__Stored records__
===============

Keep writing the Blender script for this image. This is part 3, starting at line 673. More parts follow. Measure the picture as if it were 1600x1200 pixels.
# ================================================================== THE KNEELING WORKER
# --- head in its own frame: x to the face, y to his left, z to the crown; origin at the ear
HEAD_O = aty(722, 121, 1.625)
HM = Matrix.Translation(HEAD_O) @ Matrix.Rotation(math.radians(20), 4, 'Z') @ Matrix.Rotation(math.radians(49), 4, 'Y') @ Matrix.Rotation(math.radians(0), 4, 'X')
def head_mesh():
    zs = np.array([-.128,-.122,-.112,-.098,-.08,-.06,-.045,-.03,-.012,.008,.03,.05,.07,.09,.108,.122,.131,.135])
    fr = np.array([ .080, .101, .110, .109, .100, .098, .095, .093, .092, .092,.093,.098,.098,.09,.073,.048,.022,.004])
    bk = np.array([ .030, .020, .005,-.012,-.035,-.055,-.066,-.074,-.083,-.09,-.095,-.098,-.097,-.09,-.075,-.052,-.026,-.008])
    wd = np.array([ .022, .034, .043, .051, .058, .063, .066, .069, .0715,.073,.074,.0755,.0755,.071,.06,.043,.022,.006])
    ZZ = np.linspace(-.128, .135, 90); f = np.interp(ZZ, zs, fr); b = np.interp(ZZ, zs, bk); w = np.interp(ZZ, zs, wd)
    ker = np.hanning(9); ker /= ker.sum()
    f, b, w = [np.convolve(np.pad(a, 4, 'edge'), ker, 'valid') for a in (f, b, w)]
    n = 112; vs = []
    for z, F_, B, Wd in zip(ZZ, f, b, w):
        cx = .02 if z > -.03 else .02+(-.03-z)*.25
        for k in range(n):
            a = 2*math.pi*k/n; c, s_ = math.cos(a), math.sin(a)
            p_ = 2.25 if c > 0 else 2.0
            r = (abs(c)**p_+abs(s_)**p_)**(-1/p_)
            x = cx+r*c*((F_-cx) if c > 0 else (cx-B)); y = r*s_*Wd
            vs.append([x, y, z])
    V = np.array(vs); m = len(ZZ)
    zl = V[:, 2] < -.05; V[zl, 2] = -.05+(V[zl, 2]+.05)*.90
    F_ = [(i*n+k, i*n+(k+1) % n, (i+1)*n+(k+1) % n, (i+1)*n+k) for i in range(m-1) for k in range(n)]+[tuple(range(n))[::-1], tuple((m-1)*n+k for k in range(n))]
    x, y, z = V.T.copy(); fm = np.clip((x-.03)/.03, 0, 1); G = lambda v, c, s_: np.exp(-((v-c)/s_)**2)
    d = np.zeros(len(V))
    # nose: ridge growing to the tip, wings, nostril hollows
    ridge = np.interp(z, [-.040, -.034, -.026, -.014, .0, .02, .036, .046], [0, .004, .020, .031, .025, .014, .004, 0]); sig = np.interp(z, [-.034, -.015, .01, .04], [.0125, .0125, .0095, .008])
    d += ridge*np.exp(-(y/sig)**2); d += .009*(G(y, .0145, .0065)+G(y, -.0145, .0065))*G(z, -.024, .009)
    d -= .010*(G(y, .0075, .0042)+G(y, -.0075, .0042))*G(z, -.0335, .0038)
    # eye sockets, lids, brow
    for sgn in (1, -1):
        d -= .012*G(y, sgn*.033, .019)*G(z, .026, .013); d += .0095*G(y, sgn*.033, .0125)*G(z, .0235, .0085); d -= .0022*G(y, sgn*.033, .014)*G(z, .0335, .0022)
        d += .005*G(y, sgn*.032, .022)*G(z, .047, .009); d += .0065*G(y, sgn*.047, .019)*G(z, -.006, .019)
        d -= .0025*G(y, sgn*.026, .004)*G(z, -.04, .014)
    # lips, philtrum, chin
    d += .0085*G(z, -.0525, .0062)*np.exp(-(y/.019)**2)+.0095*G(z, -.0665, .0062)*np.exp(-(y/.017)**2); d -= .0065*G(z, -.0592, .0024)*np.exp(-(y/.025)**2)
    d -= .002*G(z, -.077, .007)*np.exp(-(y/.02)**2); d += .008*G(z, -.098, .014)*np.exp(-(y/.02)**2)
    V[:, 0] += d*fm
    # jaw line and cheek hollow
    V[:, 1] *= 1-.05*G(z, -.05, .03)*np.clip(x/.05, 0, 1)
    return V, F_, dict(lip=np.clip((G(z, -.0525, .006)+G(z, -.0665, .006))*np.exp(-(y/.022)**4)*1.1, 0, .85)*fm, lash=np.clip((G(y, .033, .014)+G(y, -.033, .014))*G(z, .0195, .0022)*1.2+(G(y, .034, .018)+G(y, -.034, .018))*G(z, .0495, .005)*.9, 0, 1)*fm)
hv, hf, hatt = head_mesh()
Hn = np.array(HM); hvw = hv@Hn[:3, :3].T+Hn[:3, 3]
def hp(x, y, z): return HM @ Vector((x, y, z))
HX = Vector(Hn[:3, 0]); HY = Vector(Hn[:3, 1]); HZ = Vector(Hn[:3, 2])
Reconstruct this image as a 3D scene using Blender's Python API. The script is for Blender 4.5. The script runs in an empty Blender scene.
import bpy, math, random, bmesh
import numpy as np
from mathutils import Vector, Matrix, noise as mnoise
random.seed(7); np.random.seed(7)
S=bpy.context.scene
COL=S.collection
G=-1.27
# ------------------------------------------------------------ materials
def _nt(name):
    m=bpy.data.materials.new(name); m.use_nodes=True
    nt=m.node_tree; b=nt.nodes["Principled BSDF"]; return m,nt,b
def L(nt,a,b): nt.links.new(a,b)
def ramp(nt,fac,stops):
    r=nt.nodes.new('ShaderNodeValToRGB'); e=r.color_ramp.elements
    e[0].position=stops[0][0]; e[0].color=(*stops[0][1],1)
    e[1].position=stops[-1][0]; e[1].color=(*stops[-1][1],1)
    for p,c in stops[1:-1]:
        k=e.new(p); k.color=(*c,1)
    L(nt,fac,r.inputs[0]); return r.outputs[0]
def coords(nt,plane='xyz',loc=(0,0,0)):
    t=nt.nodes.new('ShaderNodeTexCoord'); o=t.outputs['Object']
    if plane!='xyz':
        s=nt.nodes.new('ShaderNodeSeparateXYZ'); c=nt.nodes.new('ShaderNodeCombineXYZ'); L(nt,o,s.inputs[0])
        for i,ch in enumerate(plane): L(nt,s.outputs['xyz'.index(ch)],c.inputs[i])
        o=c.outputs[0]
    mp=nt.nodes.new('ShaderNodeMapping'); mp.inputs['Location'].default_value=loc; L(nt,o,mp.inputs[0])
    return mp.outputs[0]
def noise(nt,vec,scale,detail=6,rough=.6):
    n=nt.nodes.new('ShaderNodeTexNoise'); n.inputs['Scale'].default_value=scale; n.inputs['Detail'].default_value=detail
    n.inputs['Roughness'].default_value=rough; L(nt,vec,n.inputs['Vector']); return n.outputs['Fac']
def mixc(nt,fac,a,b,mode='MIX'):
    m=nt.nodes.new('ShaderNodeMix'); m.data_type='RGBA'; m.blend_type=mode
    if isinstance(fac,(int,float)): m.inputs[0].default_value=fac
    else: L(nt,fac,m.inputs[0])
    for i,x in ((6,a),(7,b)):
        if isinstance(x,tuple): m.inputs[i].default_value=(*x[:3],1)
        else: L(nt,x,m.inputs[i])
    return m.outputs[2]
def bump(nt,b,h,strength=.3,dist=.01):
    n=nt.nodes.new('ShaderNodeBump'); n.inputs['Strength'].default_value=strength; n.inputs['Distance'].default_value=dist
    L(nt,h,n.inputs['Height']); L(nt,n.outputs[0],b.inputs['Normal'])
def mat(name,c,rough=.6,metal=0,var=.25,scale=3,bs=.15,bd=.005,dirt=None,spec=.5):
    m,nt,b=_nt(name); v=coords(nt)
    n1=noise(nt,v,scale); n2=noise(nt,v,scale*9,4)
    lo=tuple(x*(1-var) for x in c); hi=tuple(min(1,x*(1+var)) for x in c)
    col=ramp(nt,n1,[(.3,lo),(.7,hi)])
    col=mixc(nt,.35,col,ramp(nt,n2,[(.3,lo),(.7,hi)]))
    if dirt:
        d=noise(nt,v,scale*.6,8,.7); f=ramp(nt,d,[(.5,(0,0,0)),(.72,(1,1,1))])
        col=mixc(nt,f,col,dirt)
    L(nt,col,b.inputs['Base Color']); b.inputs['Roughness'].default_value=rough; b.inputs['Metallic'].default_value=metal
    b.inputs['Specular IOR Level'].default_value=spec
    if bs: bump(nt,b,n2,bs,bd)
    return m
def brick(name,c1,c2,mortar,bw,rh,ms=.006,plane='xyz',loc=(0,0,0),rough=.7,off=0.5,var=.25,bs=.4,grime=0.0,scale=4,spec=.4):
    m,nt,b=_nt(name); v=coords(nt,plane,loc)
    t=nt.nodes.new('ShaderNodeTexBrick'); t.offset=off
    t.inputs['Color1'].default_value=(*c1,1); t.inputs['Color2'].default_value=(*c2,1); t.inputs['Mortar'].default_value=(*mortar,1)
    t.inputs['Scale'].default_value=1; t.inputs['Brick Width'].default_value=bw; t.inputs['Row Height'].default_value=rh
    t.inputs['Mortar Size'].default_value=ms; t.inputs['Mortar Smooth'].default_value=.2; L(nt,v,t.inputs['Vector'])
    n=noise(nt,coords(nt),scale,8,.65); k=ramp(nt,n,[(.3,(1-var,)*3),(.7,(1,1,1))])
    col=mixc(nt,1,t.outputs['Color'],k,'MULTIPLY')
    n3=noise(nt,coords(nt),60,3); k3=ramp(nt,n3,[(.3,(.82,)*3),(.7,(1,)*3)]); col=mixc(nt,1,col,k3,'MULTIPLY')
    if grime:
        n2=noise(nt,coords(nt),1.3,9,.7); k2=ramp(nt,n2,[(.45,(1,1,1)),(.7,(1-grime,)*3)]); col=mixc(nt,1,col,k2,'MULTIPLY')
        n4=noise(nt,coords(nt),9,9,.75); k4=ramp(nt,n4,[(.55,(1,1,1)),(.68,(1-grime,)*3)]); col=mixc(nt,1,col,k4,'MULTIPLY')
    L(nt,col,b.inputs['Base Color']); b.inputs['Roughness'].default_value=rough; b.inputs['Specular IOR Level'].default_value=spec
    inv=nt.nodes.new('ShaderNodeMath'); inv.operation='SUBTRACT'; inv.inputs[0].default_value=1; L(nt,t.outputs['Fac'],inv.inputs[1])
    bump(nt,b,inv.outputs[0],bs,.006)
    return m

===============

__Aim of the task__
Search the records above for "script". Copy each line where it is found.

__Correct output__
Keep writing the Blender script for this image. This is part 3, starting at line 673. More parts follow. Measure the picture as if it were 1600x1200 pixels.
Reconstruct this image as a 3D scene using Blender's Python API. The script is for Blender 4.5. The script runs in an empty Blender scene.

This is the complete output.